If we could say "only make node types that can hold at least 12 pods" then we could plan in advance for daemonsets that we know will get added later
Edit: This apparently used to exist, but was removed. https://github.com/aws/karpenter-provider-aws/issues/5055
Edit: This apparently used to exist, but was removed. aws/karpenter-provider-aws#5055
If you read https://github.com/aws/karpenter-provider-aws/issues/5055#issuecomment-1806120226 you'll see why that metric is not particularly useful.
If you read aws/karpenter-provider-aws#5055 (comment) you'll see why that metric is not particularly useful.

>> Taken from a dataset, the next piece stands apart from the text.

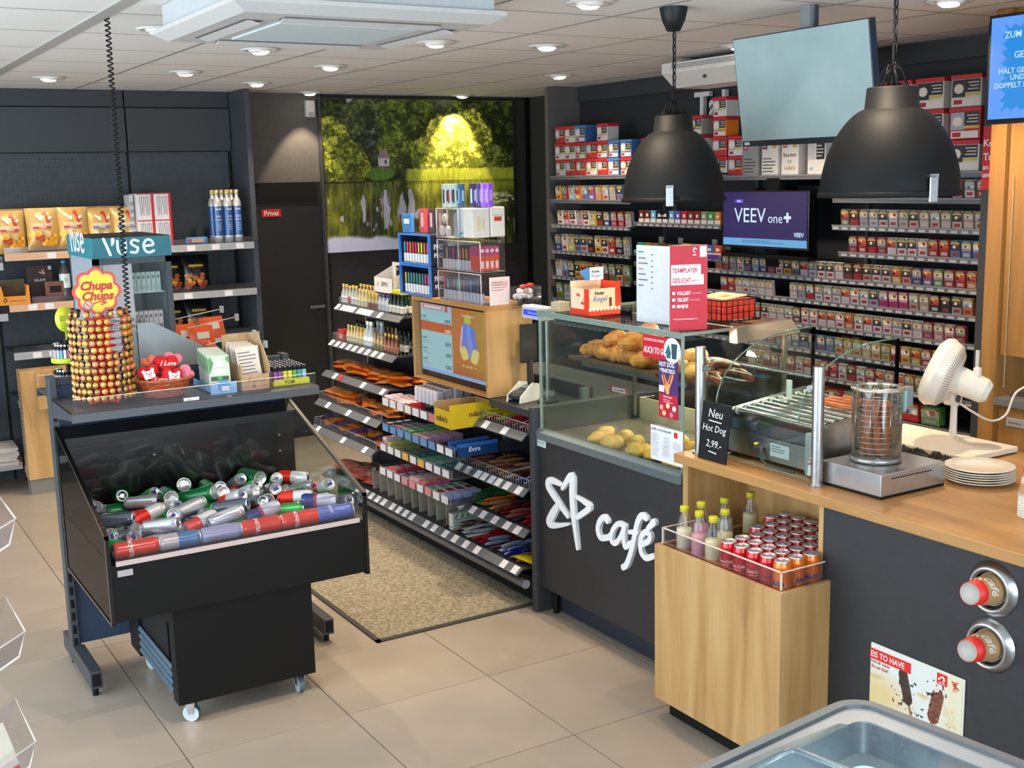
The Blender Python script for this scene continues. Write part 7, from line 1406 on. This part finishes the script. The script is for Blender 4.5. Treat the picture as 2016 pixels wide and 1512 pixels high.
# ================================================================ ON THE BAKERY GLASS
ZG = 1.3705
sc_ = t = thing('snack_carton','orange and white open carton of chocolate bars on top of the bakery glass','carton',(2.86,4.02,ZG)); RO = P('#d8381e',.4); CR = P('#e4cfae',.45)
b = MB().box((-.085,-.07,0),(.09,-.067,.125),CR).box((-.09,-.07,0),(-.087,.085,.125),CR).box((-.09,.082,0),(.09,.085,.155),CR).box((.087,-.07,0),(.09,.085,.15),RO).box((-.0905,-.0705,0),(.0905,-.07,.028),RO).box((-.091,-.07,0),(-.0903,.085,.028),RO).box((.06,-.0708,0),(.0905,-.0702,.125),RO).box((-.0908,-.0702,0),(-.0902,-.03,.125),RO).box((.0,.05,.155),(.08,.053,.215),P('#d8d8e4',.45)).prism([(-.02,.05,.155),(.0,.05,.155),(.0,.05,.215),(-.06,.05,.20)],(0,.003,0),P('#3f7fc0',.5)); b.build('carton_shell',t)
for k in range(9): b = MB().lathe([(1e-7,0),(.009,0)],P('#e9dcc8',.5),(-.085+k*.021,-.0709,.028),8,ax='y'); b.build('scallop',t)
b = MB().text('Kinder',.02,P('#1e1a1c',.5),(-.03,-.072,.098),bold=.03).text('Riegel',.034,P('#3f6fb4',.5),(-.03,-.072,.066),shear=.3).text('Kinder',.017,P('#1e1a1c',.5),(.035,.0495,.19),bold=.03).text('Riegel',.024,P('#3f6fb4',.5),(.035,.0495,.168),shear=.3).box((.025,-.072,.04),(.04,-.0712,.08),P('#6a3020',.5)); b.build('lettering',t)
sc_.scale = (.88,)*3
kb = Proto(MB().box((-.055,-.012,-.006),(.055,.012,.006),P('#c8302a',.3,0,.4),.004).box((-.03,-.0121,-.003),(.03,-.0119,.003),P('#e0b8a8',.5)).build('chocolate_bar',cat='bar'))
for k in range(6): kb.put((2.83+.02*(k%2),4.0+.012*k,ZG+.05+.008*k),(.2,0,.3*(k%3)),label=f'red wrapped bar in the orange and white carton, {ORD[k]} from the front',group='bars in the orange carton')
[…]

I disagree with the argument against that metric. I would rather say "I want at least 12 pods to be able to run on a node" than "I guess any AWS instance type that has 2 cores will probably be able to have more than 8 pods right?"
My workaround was to use instance-size NotIn ["medium"], but that feels like a hacky workaround rather than the proper way
"I want at least 12 pods to be able to run on a node"
Number of pods doesn't make sense as a metric because not all pods are created equal - some pods require more resources than others.